*What needs to be done*.
Print the listing in its entirety and exactly, leaving out images.
——————
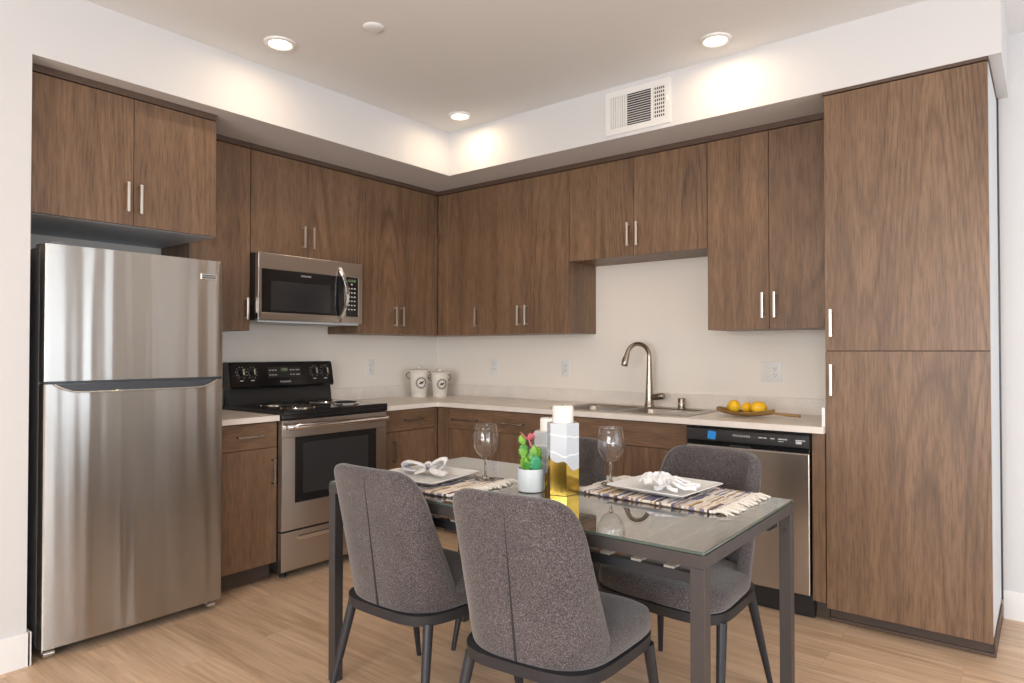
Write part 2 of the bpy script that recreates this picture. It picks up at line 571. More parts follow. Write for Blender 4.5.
# air vent on the soffit face
t = thing('air_vent', 'white metal air vent grille on the soffit face above the cabinets', 'vent', (1.961, SY, 2.488))
W, H = .40, .246
b = B()
box(b, 0, W, -.006, 0, 0, .035, .002); box(b, 0, W, -.006, 0, H - .035, H, .002)
box(b, 0, .035, -.006, 0, .035, H - .035); box(b, W - .035, W, -.006, 0, .035, H - .035)
box(b, .125, .137, -.006, 0, .035, H - .035); box(b, .285, .30, -.006, 0, .035, H - .035)
obj('frame', b, 'white_plastic', t)
b = B(); box(b, .03, W - .03, -.0012, -.0002, .03, H - .03); obj('duct_back', b, 'slot_dark', t)
b = B()
for k in range(6):
    x = .038 + k * .0145
    box(b, x, x + .0115, -.0055, -.0015, .036, H - .036)
obj('louver', b, 'white_plastic', t)
b = B()
for k in range(13):
    z = .041 + k * .0131
    prism(b, [(-.0058, z), (-.0050, z + .0012), (-.0014, z + .0062), (-.002, z + .005)], .137, .285, 'x')
obj('louver', b, 'white_plastic', t)
b = B()
for k in range(9):
    z = .035 + k * .0215
    box(b, .30, W - .035, -.0055, -.003, z, z + .008)
for k in range(6):
    x = .303 + k * .0122
    box(b, x, x + .004, -.0045, -.002, .035, H - .035)
obj('louver', b, 'white_plastic', t)
b = B(); box(b, W - .022, W - .016, -.018, -.006, .12, .15, .001); obj('damper_lever', b, 'white_plastic', t)

# ---------------------------------------------------------------- cabinets
LW = R(90)   # rotation for things on the left wall (local -y looks to +x)


def pull_v(parent, x, yf, z0, z1, mt='nickel'):
    b = B(); r = .0055
    box(b, x - .006, x + .006, yf - .034, yf - .026, z0, z1, .0015)
    box(b, x - .0045, x + .0045, yf - .027, yf, z0 + .004, z0 + .013)
    box(b, x - .0045, x + .0045, yf - .027, yf, z1 - .013, z1 - .004)
    obj('handle', b, mt, parent, 30)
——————
*Answer in full*.
Write part 2 of the bpy script that recreates this picture. It picks up at line 571. More parts follow. Write for Blender 4.5.
# air vent on the soffit face
t = thing('air_vent', 'white metal air vent grille on the soffit face above the cabinets', 'vent', (1.961, SY, 2.488))
W, H = .40, .246
b = B()
box(b, 0, W, -.006, 0, 0, .035, .002); box(b, 0, W, -.006, 0, H - .035, H, .002)
box(b, 0, .035, -.006, 0, .035, H - .035); box(b, W - .035, W, -.006, 0, .035, H - .035)
box(b, .125, .137, -.006, 0, .035, H - .035); box(b, .285, .30, -.006, 0, .035, H - .035)
obj('frame', b, 'white_plastic', t)
b = B(); box(b, .03, W - .03, -.0012, -.0002, .03, H - .03); obj('duct_back', b, 'slot_dark', t)
b = B()
for k in range(6):
    x = .038 + k * .0145
    box(b, x, x + .0115, -.0055, -.0015, .036, H - .036)
obj('louver', b, 'white_plastic', t)
b = B()
for k in range(13):
    z = .041 + k * .0131
    prism(b, [(-.0058, z), (-.0050, z + .0012), (-.0014, z + .0062), (-.002, z + .005)], .137, .285, 'x')
obj('louver', b, 'white_plastic', t)
b = B()
for k in range(9):
    z = .035 + k * .0215
    box(b, .30, W - .035, -.0055, -.003, z, z + .008)
for k in range(6):
    x = .303 + k * .0122
    box(b, x, x + .004, -.0045, -.002, .035, H - .035)
obj('louver', b, 'white_plastic', t)
b = B(); box(b, W - .022, W - .016, -.018, -.006, .12, .15, .001); obj('damper_lever', b, 'white_plastic', t)

# ---------------------------------------------------------------- cabinets
LW = R(90)   # rotation for things on the left wall (local -y looks to +x)


def pull_v(parent, x, yf, z0, z1, mt='nickel'):
    b = B(); r = .0055
    box(b, x - .006, x + .006, yf - .034, yf - .026, z0, z1, .0015)
    box(b, x - .0045, x + .0045, yf - .027, yf, z0 + .004, z0 + .013)
    box(b, x - .0045, x + .0045, yf - .027, yf, z1 - .013, z1 - .004)
    obj('handle', b, mt, parent, 30)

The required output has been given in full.